La Compagnia della Serenissima di Francesca Sannibale
Siamo a Venezia nel 2007 e casualmente una giovane viene in possesso di un diario di una ragazza vissuta nel 1750 in città, Colomba Naradin. La giovane vive segregata in casa dallo zio, dopo che i genitori erano stati uccisi perché maghi appartenenti alla Compagnia della Serenissima, un’antica associazione di maghi che avrebbe fondato Venezia.
Le vicende della giovane si intrecciano con quelle dell’altrettanto giovane nobile Luigi del Casato, anche lui con poteri magici, e di Olivia, ragazza di umili origini, incaricata di sorvegliare Colomba.
Il romanzo si presenta come un fantasy, ambientato in una Venezia appunto fantastica. Chi cercasse riferimenti storici o paesaggistici reali resterebbe deluso. L’ambientazione infatti è puramente indicativa e potrebbe svolgersi in qualsiasi altro luogo e periodo.
Si tratta di una tipica storia d’amore tra due adolescenti che vengono ostacolati e che alla fine coroneranno i loro sogni, o quasi visto che il finale aperto lascia intravedere nuove peripezie prima del ricongiungimento finale. Il pizzico di magia dovrebbe conferire al testo brio e renderlo più gradito a un pubblico affascinato da trame alla Harry Potter e simili.
Mea culpa
Ammetto che è colpa mia se resto perplessa o delusa. Quando mi imbatto in un libro che ha a che fare con Venezia, non resisto alla tentazione di leggerlo, senza vagliare prima con attenzione il materiale.
In realtà il più delle volte osservo che Venezia è utilizzata come semplice richiamo e la narrazione procede senza nessun particolare riferimento alla Venezia né di oggi né di ieri. Gli autori spesso conoscono la città per sentito dire, per poche frasi lette su Wikipedia, per un breve viaggio in cui hanno ammirato le gondole e la Basilica.
So di avere pretese e di essere di gusti difficili, ma faccio fatica a ritrovare le atmosfere cittadine che ben conosco, in buona parte dei testi che mi capita di leggere.
Devo dire che sinora tra quelli che sono riusciti a rendere con più efficacia le emozioni veneziane vedo Salvalaggio. La sua leggerezza e il suo amore innato per la città che gli ha dato i natali trasformavano le descrizioni e le atmosfere in piccoli quadretti da gustare e permettevano davvero di assaporare la dolce decadenza della Venezia del Novecento. Le sue trame anche se spesso banali e i suoi personaggi spesso simili tra loro riuscivano comunque a essere evocativi.

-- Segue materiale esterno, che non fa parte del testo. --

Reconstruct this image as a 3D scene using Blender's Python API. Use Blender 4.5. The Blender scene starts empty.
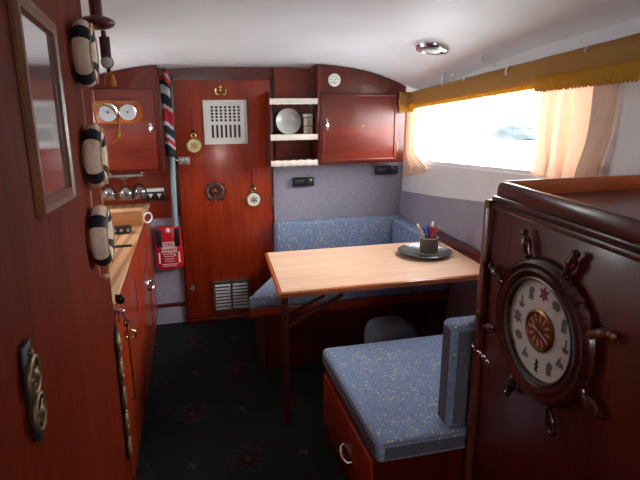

Ma Salvalaggio appartiene ormai a un’altra generazione di scrittori, diversi per formazione, per stile, per linguaggio. Apparteneva a un’epoca in cui scrivere, sia pure romanzi di intrattenimento, aveva un suo perché e seguiva le regole del buon gusto. Scrittori e lettori avevano dei canoni di riferimento e la mancanza di stile o addirittura le carenze sintattiche non erano ammesse. Ma erano appunto altri tempi…
Tornando alla nostra Compagnia della Serenissima, concludo affermando che è un libro adatto a un pubblico cosiddetto young adult di bocca buona.